Esa sensación se exacerbó con las visitas al Guiñol de Santiago de Cuba, no el que está ahora en la calle San Basilio, la céntrica calle a donde fui a vivir desde Los hoyos, sino otro que estaba en la calle Lacret, frente a un costado de la catedral. Solo recuerdo fuego y unos muñecos con cabezas como cajas de polvo. Me llevaron a aprender dibujo en el Museo Bacardí, tuve contacto con la danza, el teatro y la radio, fueron mis vías de escape fantástico en la primaria. En la Escuela Lidia Doce, cerquita de mi nueva casa, monté mis primeras obras, eran diálogos que yo mismo escribía, acercamientos (otra vez) a La caperucita roja o monólogos con títeres que yo mismo representaba para mis amiguitos del barrio.
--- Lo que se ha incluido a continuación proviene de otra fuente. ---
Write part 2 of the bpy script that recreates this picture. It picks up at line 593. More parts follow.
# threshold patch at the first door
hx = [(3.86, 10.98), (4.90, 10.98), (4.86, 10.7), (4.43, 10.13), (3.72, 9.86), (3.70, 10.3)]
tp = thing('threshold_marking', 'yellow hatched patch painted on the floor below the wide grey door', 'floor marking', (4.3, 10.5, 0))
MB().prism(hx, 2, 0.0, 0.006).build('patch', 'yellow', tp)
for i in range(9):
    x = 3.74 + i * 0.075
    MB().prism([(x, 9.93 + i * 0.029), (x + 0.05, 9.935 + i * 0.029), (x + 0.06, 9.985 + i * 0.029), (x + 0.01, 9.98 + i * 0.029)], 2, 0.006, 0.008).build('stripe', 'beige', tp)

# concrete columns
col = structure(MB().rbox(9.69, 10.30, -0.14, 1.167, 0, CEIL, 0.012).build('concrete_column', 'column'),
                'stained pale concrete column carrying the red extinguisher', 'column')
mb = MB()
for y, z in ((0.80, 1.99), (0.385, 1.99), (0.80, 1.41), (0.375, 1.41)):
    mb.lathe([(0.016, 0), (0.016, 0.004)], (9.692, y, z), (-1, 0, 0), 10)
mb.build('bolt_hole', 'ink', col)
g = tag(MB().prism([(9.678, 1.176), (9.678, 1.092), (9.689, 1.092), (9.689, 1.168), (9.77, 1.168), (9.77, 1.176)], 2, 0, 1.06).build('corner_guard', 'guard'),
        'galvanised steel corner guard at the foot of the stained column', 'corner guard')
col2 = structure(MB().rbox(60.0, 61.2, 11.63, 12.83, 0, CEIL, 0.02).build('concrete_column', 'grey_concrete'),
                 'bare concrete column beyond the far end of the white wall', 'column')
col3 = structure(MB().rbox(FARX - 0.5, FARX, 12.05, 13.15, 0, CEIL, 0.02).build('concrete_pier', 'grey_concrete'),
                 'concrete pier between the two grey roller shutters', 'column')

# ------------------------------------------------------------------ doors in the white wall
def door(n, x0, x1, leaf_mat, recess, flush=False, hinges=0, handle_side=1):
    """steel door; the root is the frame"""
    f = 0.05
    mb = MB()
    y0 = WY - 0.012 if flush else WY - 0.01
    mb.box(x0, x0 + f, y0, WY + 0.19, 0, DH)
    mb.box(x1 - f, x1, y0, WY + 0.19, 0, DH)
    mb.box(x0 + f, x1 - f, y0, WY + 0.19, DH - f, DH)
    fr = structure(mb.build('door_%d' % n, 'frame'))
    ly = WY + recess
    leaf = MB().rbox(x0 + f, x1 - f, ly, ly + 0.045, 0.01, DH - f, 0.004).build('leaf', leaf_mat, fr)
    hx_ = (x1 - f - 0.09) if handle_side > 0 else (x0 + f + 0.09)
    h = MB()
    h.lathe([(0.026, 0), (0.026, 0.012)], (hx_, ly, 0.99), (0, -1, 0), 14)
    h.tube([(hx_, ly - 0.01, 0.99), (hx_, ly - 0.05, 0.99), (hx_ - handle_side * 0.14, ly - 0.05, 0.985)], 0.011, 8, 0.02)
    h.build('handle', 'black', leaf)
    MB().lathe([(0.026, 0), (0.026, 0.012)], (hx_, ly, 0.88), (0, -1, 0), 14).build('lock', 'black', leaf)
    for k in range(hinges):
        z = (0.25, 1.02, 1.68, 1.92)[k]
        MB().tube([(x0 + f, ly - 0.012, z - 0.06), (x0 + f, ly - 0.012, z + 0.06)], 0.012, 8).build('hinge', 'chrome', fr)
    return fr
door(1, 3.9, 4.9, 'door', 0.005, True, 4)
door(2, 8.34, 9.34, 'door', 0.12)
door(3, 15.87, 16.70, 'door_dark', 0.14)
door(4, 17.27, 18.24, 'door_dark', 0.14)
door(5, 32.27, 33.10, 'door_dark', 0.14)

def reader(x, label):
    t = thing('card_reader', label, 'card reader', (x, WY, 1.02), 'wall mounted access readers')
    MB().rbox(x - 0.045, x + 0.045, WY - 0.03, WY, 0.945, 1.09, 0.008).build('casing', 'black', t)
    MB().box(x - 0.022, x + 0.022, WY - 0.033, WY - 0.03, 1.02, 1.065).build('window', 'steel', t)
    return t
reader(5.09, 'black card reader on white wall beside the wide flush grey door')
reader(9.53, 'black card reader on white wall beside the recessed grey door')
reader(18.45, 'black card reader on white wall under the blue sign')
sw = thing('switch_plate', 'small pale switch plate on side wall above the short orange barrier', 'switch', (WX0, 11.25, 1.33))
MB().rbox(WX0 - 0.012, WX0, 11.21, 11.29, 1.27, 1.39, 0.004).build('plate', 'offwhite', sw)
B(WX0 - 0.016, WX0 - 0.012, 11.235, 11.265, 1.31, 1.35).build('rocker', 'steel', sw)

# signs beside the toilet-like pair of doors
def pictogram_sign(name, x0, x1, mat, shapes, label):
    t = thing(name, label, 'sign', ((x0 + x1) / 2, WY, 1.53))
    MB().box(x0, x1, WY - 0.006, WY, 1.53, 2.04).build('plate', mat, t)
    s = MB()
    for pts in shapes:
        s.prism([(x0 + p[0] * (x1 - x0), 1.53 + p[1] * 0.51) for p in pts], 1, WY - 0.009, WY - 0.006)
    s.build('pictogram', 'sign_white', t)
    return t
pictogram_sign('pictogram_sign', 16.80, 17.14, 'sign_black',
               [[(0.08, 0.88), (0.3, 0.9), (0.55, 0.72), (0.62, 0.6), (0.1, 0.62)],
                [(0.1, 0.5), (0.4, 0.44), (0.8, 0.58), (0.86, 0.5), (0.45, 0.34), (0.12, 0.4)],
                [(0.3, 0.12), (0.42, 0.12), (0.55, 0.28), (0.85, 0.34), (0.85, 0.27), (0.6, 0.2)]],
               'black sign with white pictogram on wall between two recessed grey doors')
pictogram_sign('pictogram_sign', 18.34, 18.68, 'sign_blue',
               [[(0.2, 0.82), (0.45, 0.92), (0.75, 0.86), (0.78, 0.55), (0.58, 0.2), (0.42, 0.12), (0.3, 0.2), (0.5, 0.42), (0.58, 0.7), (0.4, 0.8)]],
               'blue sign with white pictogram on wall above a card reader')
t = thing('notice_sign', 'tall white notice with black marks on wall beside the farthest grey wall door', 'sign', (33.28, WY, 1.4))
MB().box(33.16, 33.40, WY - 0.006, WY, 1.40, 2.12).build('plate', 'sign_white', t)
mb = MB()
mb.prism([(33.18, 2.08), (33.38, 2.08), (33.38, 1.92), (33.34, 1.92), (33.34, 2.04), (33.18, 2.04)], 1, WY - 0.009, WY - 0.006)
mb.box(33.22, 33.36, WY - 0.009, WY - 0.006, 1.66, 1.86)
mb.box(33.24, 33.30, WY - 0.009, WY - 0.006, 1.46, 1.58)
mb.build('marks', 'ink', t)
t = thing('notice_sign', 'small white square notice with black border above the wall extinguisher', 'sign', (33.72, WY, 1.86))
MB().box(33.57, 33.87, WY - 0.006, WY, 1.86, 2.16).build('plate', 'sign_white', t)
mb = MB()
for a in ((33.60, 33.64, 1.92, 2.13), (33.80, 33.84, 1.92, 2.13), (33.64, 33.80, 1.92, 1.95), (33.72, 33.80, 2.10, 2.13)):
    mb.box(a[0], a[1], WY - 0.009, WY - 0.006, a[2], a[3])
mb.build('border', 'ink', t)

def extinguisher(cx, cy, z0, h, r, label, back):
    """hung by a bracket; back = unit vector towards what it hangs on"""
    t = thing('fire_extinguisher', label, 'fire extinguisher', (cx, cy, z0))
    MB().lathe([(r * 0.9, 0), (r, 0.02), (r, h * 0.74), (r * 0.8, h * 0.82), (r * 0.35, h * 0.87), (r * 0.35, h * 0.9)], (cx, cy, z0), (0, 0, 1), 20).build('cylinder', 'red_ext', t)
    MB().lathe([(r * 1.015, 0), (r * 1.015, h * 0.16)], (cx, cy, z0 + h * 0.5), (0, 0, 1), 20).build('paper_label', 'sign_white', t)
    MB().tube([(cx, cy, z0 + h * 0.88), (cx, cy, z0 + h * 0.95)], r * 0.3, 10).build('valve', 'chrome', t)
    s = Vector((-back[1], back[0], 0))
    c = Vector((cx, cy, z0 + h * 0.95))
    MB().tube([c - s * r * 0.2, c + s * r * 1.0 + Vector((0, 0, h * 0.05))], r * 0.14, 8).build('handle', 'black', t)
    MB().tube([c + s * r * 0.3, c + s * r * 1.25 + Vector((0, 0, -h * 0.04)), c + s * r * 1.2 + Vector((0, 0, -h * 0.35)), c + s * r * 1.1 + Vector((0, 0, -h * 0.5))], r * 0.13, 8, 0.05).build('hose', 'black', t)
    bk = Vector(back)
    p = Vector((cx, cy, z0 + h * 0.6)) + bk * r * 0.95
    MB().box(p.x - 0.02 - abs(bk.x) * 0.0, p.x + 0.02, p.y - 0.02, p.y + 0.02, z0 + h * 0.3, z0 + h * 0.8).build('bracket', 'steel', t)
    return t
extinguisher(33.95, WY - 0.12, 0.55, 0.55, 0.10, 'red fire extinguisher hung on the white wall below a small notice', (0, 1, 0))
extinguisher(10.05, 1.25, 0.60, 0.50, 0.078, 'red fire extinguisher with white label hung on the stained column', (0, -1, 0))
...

El teatro me persiguió en la secundaria y el pre universitario o yo lo perseguí a él, también la radio, la declamación, la locución. Algunos lo miraban bien, otros mal, pero yo era feliz; por eso el teatro le gano al periodismo y estudié 5 años en el Instituto Superior de Arte de La Habana, el mejor tiempo de mi vida. Si existe el paraíso y puedo conocerlo no creo que le gane en venturas al período que viví entre 1982 y 1987, en la capital.
 Lo que sigue casi todos lo conocen. Me hice un hombre de teatro en Matanzas. Digo teatro, no teatro de títeres, el teatro lo contiene todo, los títeres maravillosos y salvadores, figuras que me han hecho enrumbar mi vida por sus sinuosos laberintos, pasadizos donde habitan también la danza, la música, la pintura, el cine y la literatura. No me he perdido buscando completarme en otras cosas, porque la vida, lo compruebo día a día, no alcanza para mucho. Por eso me centro y saco partido del arte del retablo, tendiendo puentes con todas las artes. Eso me gusta, me completa, me realiza, coloca mi autoestima en su justo lugar, no me engaño queriendo ser quien no puedo ser, en un universo lleno de talentos por doquier.
Zenén Calero, un ser venido desde una galaxia cercana a la tierra, con las manos y el corazón llenos de amor y sabiduría, sabe de que hablo, con que sueño, por qué lucho. Él, junto a un grupo de amigos y colegas, traduce cada día mis alucinaciones y las junta con las de ellos.
Hacer teatro (de títeres o del que llaman de actores, como si los titiriteros no fuéramos actores por igual) se ha convertido en un bálsamo que me alivia de tristezas viejas y nuevas, como aquellas de la infancia que curé con vestuarios, libros y muñecos. Soy feliz en la infelicidad que el teatro pueda provocarme, porque sé que mañana todo será diferente, nunca igual. Las tablas, el retablo, son como la vida, una ruta que debemos transitar con visiones y ambiciones en justo equilibrio, sopena de frustrarnos.
 
No puedo recordar el 27 de abril de 1963, pero mañana, cuando cumpla 50 en la misma fecha del 2013, recordaré a todos los seres que he querido y amado con más fuerza, lo cual quiere decir que desde que los encontré viajan conmigo eternamente. La palabra no es siempre una expresión verdadera, el pensamiento y el recuerdo de lo vivido es mucho más poderoso. Mañana, mañana no sabemos, pero el ayer fue un hecho concreto que quisiéramos repetir y es inútil, porque todo cambia cada segundo y lo único que queda palpitando en el aire es nuestro espíritu indomable, queriendo ser en el teatro del mundo.